We pulled in to the bus station in Pakse two minutes later. If I had waited another round or two of their traditional Lao sing-alongs, I probably would have saved myself a good deal of embarrassment. But that right song at the right time doesn't always come around just for observation. Sometimes it's about expression. Declaration. It doesn't come around for just you. Sometimes it's not about the memories you take back for yourself, it's about the memories you make for others.

"For well you know that it's a fool who plays it cool
By making his world a little colder..."




Laos:
http://www.facebook.com/album.php?aid=2116554&id=35804394&l=beadba0ff1

Wednesday, December 2, 2009

This is why i don't do christmas.


"All are punish-ed." -
Romeo and Juliet. Act IV, Scene iii.

I don't get to tell you about watching the sun rise over Angkor Wat, that that was how I began my December. I don't get to discuss my musings from the back of a moto outside Battambang or sailing down the Tonle Sap to Siem Reap while listening to "The End" by The Doors. Not yet. Because first I'm forced to talk about trying to do the right thing and looking like an idiot in the process.

I woke up at 3:45 AM to get to Angkor Wat in time for sunrise. For the next eleven and a half hours I wandered throughout the most gorgeous thousand-year-old buildings on Earth, spread out over a 26-kilometer area. I took over twelve hundred photos. That's more in a single day than my first three weeks on the road. I bought my bus ticket for tomorrow afternoon after shopping around for the best deal, found the Cambodian history book I've been searching everywhere for at an equally cheap price, and completed all the other errands I set for myself today. Felt like I'd accomplished a good deal, so I figured I'd treat myself to some ice cream at a place my friend Whitney had recommended to visit while I was in town. I was lazily strolling along the riverside from the Old Market back to my hostel, enjoying a scoop of ginger and black sesame, about a third of the way back when a girl of maybe five ran up to me. She begged and pleaded for two blocks for a dollar, which broke my heart not to give her. Then she asked for the rest of my ice cream cone, which I gave her immediately, but felt a little guilty that it was such a quirky flavor, one that a child definitely would not enjoy, and even if she did there wasn't much left of it anyway.

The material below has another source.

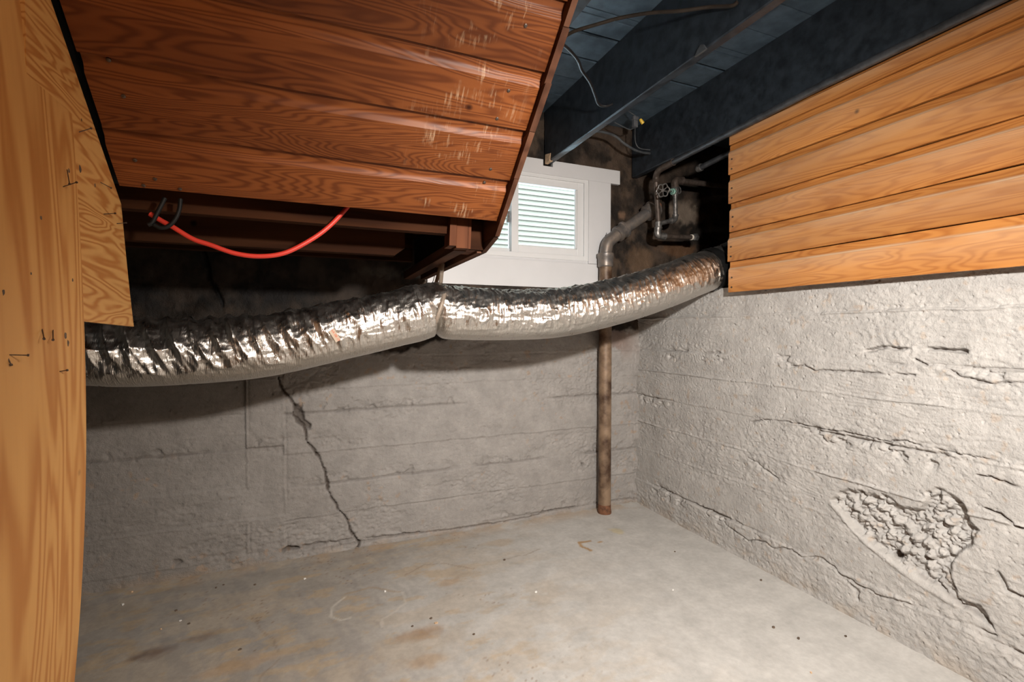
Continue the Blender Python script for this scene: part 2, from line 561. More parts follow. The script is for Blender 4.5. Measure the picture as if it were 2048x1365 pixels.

I don't really know why, but after I left her, I turned back around, walked back to her and, crouching down so she was almost as tall as me, I told her that I still couldn't give her a dollar, but I would buy her a real ice cream cone, not my seconds, in any flavor she wanted. There was another place just 20 meters back and I walked out with a blueberry cobbler cone for me to replace the less-than-satisfying one I'd given away, and a large chocolate peanut butter one for her (she didn't understand when I tried to ask her what she wanted, so that was my best guess that any kid would like). It still cost me a dollar, but this way it felt a little more personable than empty charity, that in giving one to her I was saying thank you to the hundreds of beaming Cambodian children that had waved as my boat, or tuk-tuk, or moto passed them. It took all of two minutes to get the cones, but when I came back outside she was gone. I walked a good distance in both directions and couldn't find her. Asked the tuk-tuk driver she was sitting with when I met her but to no avail.

And there I was. Lugging a shopping bag around my wrist, craning my weather-beaten and sunburnt face in all directions with a defeated look upon it, and holding an ice cream cone in each hand. Not even one two-scoop cone, that would have been somewhat socially acceptable, but double-fisting fattening dairy like it was about to be outlawed. I looked like the fat German kid from Willy Wonka and the Chocolate Factory. And I don't even think there was a fat German kid in Willy Wonka and the Chocolate Factory, but you'd pretty much have to invent a simile to describe how stupid I looked. Walking again towards my hostel, I didn't see another Cambodian child that I could give her cone to, but I did pass a tourist bus stop full of backpackers who looked from one of my hands to the other, then at my face with an almost insulted look of disgust.

That's it. No deeper moral lesson. No waxing poetic on what this says about me, or my trip, or the world around me. Not even going back over this one to proofread it. Too embarassed. Just me looking stupid. And gluttonous. And feeling like no good deed goes unpunished.

And not wanting to eat ice cream again in the forseeable future.

*****************************
(post-script) For those that read my last post about not giving money to the probable Khmer Rouge victim outside S-21, here in Siem Reap I found another victim of their torture. The Khmer Rouge cleaved off both his hands at the mid-forearm, but he still manages to operate a steet cart selling bootlegged Xerox copies of books and Lonely Planet guides, so I bought one that I didn't really need for Laos. Still nothing to assuage the pain he has suffered, but it's reassuring that there are alternative ways to be constructive than simple handouts.